Ça faisait un petit moment que je n'avais pas pris autant de plaisir sur une dégustation.La nuit est bien tombée, je continue ma dégustation au ralenti, me fais la promesse de tester mes autres shu bientôt. Vais-je tenir cette promesse ? On verra bien. Le shu ça aide la digestion, mais dans mon cas ça l'aide parfois un peu trop. Je ne peux pas me permettre d'en faire un thé quotidien. Cela dit, une ou deux fois par semaine peut-être, ça pourrait se négocier...
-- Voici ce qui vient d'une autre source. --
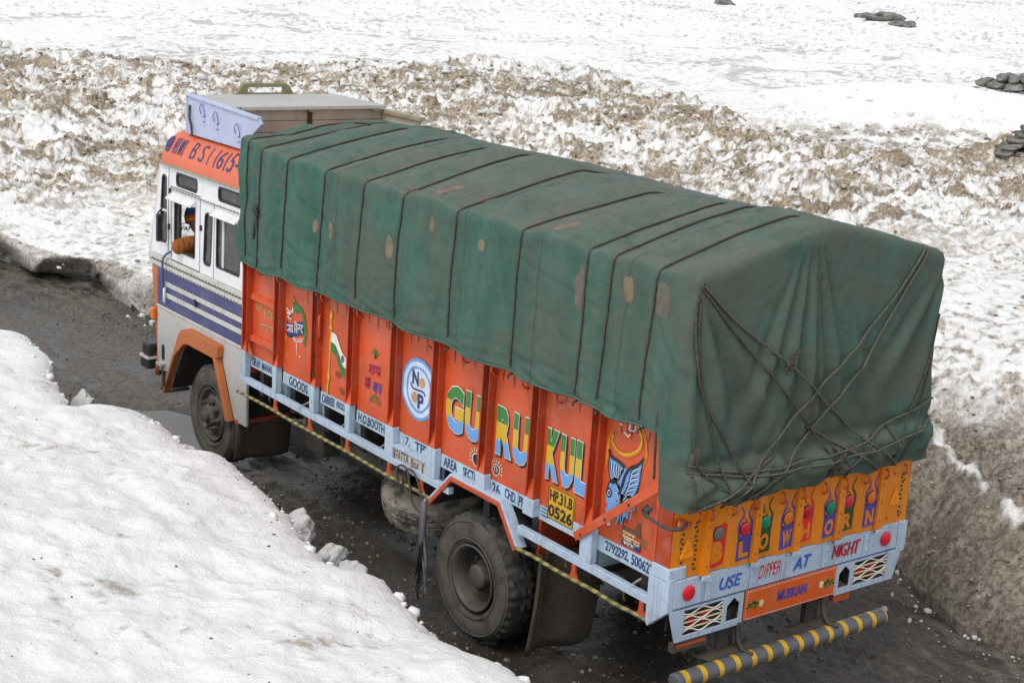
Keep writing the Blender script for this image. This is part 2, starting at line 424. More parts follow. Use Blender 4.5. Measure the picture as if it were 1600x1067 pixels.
    # the cut face and the ramp behind the truck
    fn = fbm(y*1.3+x*.4, z*3.1+x*.3, 4, .6)
    facemask = steep*(1-sst(.7, 1.0, a)*.9)*np.clip(.72+.55*fn, 0, 1)*(1-sst(.5, 1.0, dn))
    facemask = np.maximum(facemask, steep*(1-sst(.3, 1.6, dn))*sst(-.15, .4, n2+.3*n3)*.6)
    ramp = (1-steep)*(1-sst(1.0, 3.0, dn+1.3*n1+.6*n2))*np.clip(1.0+.35*n2+.45*n3-.75*sst(-.05, .4, n1+.5*n2)*sst(.8, 1.7, dn), .12, 1)
    ramp = np.maximum(ramp, (1-steep)*(1-sst(3, 9, dn))*sst(-.30, .45, .6*n2+1.0*n3)*.75)
    facemask = np.maximum(facemask, ramp)
    # a rill of clean slush and its dark crack running down the bank on the right
    rill = np.array([(6.4, 2.9), (5.65, 2.3), (5.35, 1.75), (5.0, 1.2), (4.75, .45), (4.55, -.4)])
    dr = np.full(x.shape, 9.)
    near = (np.abs(x-5.4) < 2) & (np.abs(y-1.2) < 2.5)
    if near.any():
        px, py = x[near], y[near]; m = np.full(px.shape, 9.)
        wob = .06*np.sin(py*9)+.05*np.sin(px*13)
        for (ax, ay), (bx, by) in zip(rill, rill[1:]):
            t = np.clip(((px-ax)*(bx-ax)+(py-ay)*(by-ay))/((bx-ax)**2+(by-ay)**2), 0, 1)
            m = np.minimum(m, np.hypot(px-ax-t*(bx-ax), py-ay-t*(by-ay))+wob*.5)
        dr[near] = m
    facemask = facemask*(1-.7*np.exp(-(np.clip(dr+.05*n3, 0, 9)/.045)**2)); z = z-.05*np.exp(-((dr-.09)/.035)**2)
    dirt = np.maximum(dirt, facemask)
    # thin film of dust over the whole rough belt and the ground nearer the road: creamy rather than white
    film = np.maximum(.34*band, .22*(1-sst(40, 52, r)))*np.clip(.75+.9*n1+.5*n2, 0, 1.4)*clean
    dirt = np.maximum(dirt, film)
    grey = np.maximum(sst(40, 50, r)*.8, .55*hol)
    grey = np.maximum(grey, steep*(1-sst(.8, 2.0, dn))*.75)
    grey = np.maximum(grey, (1-steep)*sst(.3, .9, dn)*(1-sst(1.5, 4., dn))*.6)
    grey = np.maximum(grey, (1-steep)*(1-sst(.6, 1., dn))*(.35+.6*sst(.1, -1.2, y)))
    # meltwater wets the foot of the right-hand bank; the lorry's shade is painted in
    fb_ = fbm(x*1.1+y*.5, y*1.1, 4)
    damp = (1-steep)*(1-sst(.5, 2.4, dn+.8*fb_))*np.clip(.42+.8*fb_+.55*sst(.0, 1.3, y)+.45*(1-sst(.1, .45, a)), 0, 1)
    damp = np.maximum(damp, (1-steep)*np.exp(-((a-.36-.10*fb_)/.022)**2)*(d > 0)*(d < 1.2)*.9)
    damp = np.maximum(damp, steep*(1-sst(.2, .7, a))*.5*(d < 1))
    field_h.damp = np.clip(damp*.85, 0, 1)
    return z, np.clip(dirt, 0, 1), np.clip(grey, 0, 1)
def field_z(x, y): return float(field_h(np.array([float(x)]), np.array([float(y)]))[0][0])

def snow_material(name, whiteness, bumps):
    t = NT(name); P = t.pos()
    at = t.n('ShaderNodeAttribute'); at.attribute_name = 'dirt'
    ag = t.n('ShaderNodeAttribute'); ag.attribute_name = 'grey'
    n = t.noise(P, 9, 6, .72, .3); n2 = t.noise(P, 2.2, 4, .6)
    fac = t.math('ADD', at.outputs['Fac'], t.math('MULTIPLY', t.math('SUBTRACT', n, .5), .75))
    fac = t.math('ADD', fac, t.math('MULTIPLY', t.math('SUBTRACT', t.noise(P, 27, 5, .8), .5), .70))
    fac = t.ramp(fac, .10, .92)
    snow = t.mix(t.ramp(n2, .35, .7), whiteness, tuple(x*.955 for x in whiteness))
    soil = t.mix(t.ramp(t.noise(P, 15, 5, .75), .36, .64), (.20, .152, .098), (.56, .47, .355))
    soil = t.mix(t.math('MULTIPLY', t.ramp(t.noise(P, .9, 4, .6), .42, .62), .45), soil, (.115, .088, .06))
    soil = t.mix(ag.outputs['Fac'], soil, t.mix(t.ramp(t.noise(P, 15, 5, .75), .36, .64), (.16, .14, .118), (.46, .42, .37)))
    ad = t.n('ShaderNodeAttribute'); ad.attribute_name = 'damp'
    soil = t.mix(t.math('MULTIPLY', ad.outputs['Fac'], .85), soil, t.mix(t.ramp(t.noise(P, 15, 5, .75), .36, .64), (.066, .058, .048), (.185, .168, .145)))
    c = t.mix(fac, snow, soil)
    h = t.math('ADD', t.math('MULTIPLY', t.noise(P, 5, 6, .7), .8), t.math('ADD', t.math('MULTIPLY', t.noise(P, 24, 5, .7), .45), t.math('MULTIPLY', t.math('MULTIPLY', t.noise(P, 75, 3, .7), fac), .35)))
    return t.done(c, t.math('SUBTRACT', .8, t.math('MULTIPLY', fac, .2)), t.bump(h, bumps, .06), spec=.25)
M['snow'] = snow_material('dirty_old_snow', (.87, .87, .86), .55)
M['banksnow'] = snow_material('clean_melting_snow', (.89, .89, .885), .68)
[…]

... à condition que l'envie se maintienne, car faut avoir envie de le boire le jus de terreau. Moi d'habitude je préfère les trucs un peu plus vert. Mais bon, hein. Comme je disais, on verra. Ce qui est certain, c'est que c'est le thé parfait pour cette soirée hivernale. Je me sens bien réchauffé.Sur la sixième infusion j'ai l'esprit cotonneux, je dirais même un peu ivre. Il faut le faire franchement, être teadrunk sur un shu.
Les longues infusions s'enfilent, j'en perd le compte... de toute façon quand on aime on ne compte pas, et c'est à sortir ces platitudes qu'on voit à quel point je suis affecté. Vaut mieux arrêter la prise de notes là avant de tomber dans le ridicule complet, c'est déjà trop bien amorcé.
Je reste sur l'impression d'une dégustation rare. Quel plaisir.